What is required
All lines from the one with "Keep writing the" through the one with "curtain(bw_, a + d_ * .2", and only those, are to be reproduced exactly, both ends included.

──────── Supplied material

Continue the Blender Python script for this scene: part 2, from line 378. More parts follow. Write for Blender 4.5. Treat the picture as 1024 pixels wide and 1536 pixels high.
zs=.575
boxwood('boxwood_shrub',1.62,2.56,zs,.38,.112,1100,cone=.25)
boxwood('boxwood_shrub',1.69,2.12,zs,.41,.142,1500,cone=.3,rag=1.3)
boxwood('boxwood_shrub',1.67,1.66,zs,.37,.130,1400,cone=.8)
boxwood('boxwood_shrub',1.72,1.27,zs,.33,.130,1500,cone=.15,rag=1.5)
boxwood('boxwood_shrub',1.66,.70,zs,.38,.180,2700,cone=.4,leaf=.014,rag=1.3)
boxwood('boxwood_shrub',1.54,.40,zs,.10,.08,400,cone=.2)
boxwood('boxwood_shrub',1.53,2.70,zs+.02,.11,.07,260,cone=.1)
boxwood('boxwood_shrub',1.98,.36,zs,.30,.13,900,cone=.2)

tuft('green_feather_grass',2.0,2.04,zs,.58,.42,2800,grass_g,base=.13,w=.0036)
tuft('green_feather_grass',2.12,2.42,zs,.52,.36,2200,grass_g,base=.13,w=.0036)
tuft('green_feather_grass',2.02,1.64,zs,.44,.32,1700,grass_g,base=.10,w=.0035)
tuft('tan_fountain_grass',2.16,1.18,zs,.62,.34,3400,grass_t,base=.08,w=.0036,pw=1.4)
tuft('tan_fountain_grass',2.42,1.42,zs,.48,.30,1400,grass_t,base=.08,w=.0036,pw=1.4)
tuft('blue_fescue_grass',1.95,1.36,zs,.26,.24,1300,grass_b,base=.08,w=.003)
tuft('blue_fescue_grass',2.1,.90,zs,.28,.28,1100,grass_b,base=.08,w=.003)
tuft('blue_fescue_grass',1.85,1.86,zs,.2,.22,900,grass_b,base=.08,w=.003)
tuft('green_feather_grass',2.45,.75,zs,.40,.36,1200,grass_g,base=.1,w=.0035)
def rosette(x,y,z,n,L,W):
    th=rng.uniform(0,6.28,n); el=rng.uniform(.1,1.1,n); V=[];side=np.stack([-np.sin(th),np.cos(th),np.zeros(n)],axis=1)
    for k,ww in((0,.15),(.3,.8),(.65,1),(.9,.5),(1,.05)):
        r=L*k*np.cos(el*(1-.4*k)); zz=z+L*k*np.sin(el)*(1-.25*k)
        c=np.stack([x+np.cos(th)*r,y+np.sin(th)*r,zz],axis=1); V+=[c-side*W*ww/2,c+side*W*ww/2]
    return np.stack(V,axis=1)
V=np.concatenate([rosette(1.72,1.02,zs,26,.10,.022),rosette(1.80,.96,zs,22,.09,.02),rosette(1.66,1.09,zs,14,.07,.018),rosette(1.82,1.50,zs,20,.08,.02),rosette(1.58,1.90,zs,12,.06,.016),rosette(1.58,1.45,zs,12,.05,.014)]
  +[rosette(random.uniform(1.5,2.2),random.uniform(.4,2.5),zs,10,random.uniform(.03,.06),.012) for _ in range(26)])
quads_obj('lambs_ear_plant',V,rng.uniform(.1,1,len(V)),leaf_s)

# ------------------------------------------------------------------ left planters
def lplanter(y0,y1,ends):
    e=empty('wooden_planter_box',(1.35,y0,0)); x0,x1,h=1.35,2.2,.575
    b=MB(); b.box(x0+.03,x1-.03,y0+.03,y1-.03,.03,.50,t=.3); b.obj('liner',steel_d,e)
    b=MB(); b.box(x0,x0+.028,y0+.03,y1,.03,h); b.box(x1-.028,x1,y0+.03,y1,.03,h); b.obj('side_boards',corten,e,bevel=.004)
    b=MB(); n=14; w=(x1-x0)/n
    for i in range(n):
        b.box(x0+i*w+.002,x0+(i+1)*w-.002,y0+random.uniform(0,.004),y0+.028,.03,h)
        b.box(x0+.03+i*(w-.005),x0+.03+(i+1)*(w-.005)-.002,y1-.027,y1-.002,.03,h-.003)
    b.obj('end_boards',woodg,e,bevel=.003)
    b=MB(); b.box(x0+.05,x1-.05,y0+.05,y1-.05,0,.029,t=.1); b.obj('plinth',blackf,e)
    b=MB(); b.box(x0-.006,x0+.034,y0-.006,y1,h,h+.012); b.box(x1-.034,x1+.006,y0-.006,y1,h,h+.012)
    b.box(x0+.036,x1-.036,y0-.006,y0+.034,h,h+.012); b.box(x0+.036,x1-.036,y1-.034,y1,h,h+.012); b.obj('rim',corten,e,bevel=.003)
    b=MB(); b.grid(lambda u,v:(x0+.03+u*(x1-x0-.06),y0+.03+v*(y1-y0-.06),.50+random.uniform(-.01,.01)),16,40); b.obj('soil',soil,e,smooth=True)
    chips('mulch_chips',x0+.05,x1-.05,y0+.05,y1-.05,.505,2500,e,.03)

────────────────
──────── Supplied material

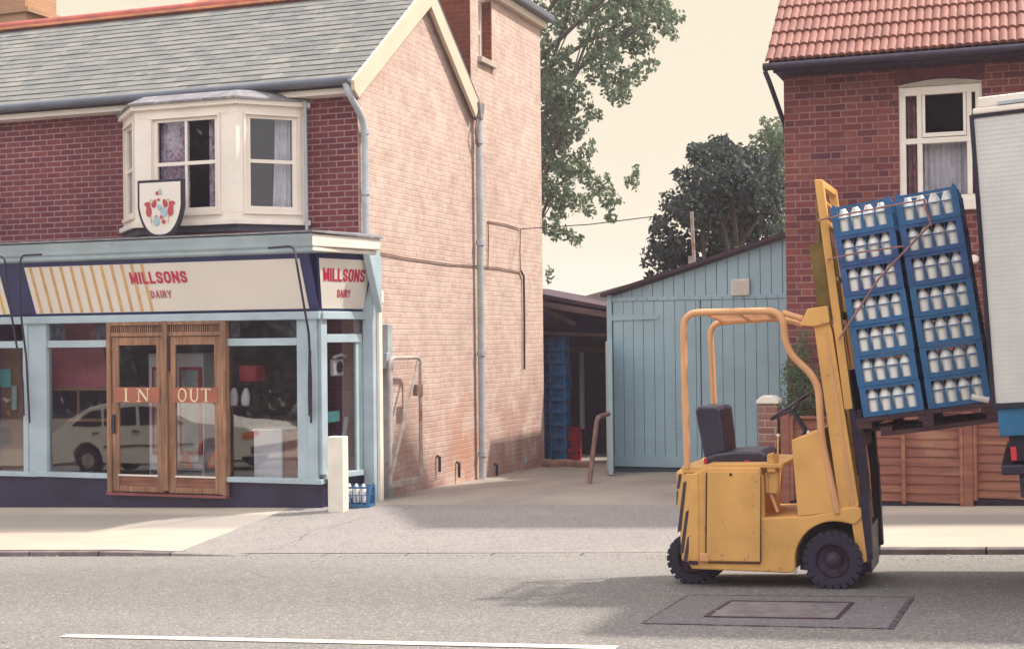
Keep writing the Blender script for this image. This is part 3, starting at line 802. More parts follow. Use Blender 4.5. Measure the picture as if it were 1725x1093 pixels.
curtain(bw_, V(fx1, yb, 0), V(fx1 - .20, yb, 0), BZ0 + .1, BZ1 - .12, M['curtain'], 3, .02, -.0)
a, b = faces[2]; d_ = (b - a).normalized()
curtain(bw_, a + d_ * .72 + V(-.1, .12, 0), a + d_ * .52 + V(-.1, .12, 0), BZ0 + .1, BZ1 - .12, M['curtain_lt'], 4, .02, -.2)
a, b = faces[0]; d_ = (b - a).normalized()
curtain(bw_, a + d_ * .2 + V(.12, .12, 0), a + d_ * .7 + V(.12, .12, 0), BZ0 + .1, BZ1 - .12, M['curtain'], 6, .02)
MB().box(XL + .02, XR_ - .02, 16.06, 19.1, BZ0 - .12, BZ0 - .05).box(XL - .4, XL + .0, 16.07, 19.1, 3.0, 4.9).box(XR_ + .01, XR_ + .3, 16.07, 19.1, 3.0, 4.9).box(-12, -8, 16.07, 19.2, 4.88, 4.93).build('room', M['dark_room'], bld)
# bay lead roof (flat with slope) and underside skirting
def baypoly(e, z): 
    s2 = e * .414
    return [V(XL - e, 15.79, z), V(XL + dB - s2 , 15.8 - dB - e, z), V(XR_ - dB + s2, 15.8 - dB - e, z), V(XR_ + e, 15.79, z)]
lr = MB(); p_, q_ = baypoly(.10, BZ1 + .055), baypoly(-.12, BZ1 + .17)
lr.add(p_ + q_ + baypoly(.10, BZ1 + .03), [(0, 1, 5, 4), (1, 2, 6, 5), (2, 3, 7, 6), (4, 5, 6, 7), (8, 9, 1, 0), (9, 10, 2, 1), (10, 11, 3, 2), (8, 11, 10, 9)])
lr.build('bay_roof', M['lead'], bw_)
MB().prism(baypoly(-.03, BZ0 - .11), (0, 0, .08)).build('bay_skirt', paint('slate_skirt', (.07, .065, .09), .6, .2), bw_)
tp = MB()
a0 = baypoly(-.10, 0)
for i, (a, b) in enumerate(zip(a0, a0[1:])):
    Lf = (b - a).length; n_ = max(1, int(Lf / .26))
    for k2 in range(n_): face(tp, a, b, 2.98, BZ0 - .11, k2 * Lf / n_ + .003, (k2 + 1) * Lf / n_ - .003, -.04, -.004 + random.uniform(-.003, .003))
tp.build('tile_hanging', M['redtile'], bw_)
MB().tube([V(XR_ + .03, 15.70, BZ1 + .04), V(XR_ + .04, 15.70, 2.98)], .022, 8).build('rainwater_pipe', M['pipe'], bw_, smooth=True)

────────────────

Expected output
Keep writing the Blender script for this image. This is part 3, starting at line 802. More parts follow. Use Blender 4.5. Measure the picture as if it were 1725x1093 pixels.
curtain(bw_, V(fx1, yb, 0), V(fx1 - .20, yb, 0), BZ0 + .1, BZ1 - .12, M['curtain'], 3, .02, -.0)
a, b = faces[2]; d_ = (b - a).normalized()
curtain(bw_, a + d_ * .72 + V(-.1, .12, 0), a + d_ * .52 + V(-.1, .12, 0), BZ0 + .1, BZ1 - .12, M['curtain_lt'], 4, .02, -.2)
a, b = faces[0]; d_ = (b - a).normalized()
curtain(bw_, a + d_ * .2 + V(.12, .12, 0), a + d_ * .7 + V(.12, .12, 0), BZ0 + .1, BZ1 - .12, M['curtain'], 6, .02)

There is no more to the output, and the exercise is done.